Other Descriptive Information
“'X-ed Out with Thorns' was the simple frontal presentation of death and memory. There is a 'thorn ball' above and between
the X, and there are thorns inside the X: death and pain. Over that is the flower and on it the gauze. The flower is remembrance,
the gauze is a shroud. As in Juan’s introduction to Chicano Poetry, the only fitting response to death is elegy, memory. Flowers
always take the part of consolation, tribute and remembrance at funerals and afterwards at the cemetery. So in my photos they
represent elegy and remembrance. However, unlike Juan’s verbal elegies, flowers are themselves terminal, which is very appropriate
to photography. The flowers too will die, or as Roland Barthes has said in Camera Lucida (a major source of inspiration for
me always): 'The only way I can transform the Photograph is into refuse: either the drawer or the wastebasket. Not only does
it commonly have the fate of paper (perishable), but even if it is attached to more lasting supports, it is still mortal:
like a living organism, it is born on the level of the sprouting silver grains, it flourishes a moment, then ages…Attacked
by light, by humidity, it fades, weakens, vanishes; there is nothing left to do but throw it away.
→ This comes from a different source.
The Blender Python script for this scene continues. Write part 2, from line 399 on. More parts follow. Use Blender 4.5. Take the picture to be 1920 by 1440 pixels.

Earlier societies managed
so that memory, the substitute for life, was eternal and that at least the thing which spoke Death should itself be immortal:
this was the Monument. But by making the (mortal) Photograph into the general and somehow natural witness of ‘what has been’,
modern society has renounced the Monument. A paradox: the same century that invented History and Photography. But History
is a memory fabricated according to positive formulas, a pure intellectual discourse which abolishes mythic Time; and the
Photograph is a certain but fugitive testimony; so that everything, today, prepares our race for this impotence: to be no
longer able to conceive ‘duration’, affectively or symbolically….' (p. 93) And yes, I do think of my photographs as documents
about time, even though they document a very personal time." -Kathy Vargas
This is a centered photographic art print. At the center of the piece is a photographed image of a thorn ball on its stem
with two leaves, one pointing up and the other pointing down, in varying charcoal grey shades. On top of the thorn ball image
are two branches with thorns that cross over each other creating an "x" shape in a dark brown shade. Embedded on top of the
thorn ball image is a loose threaded maroon design.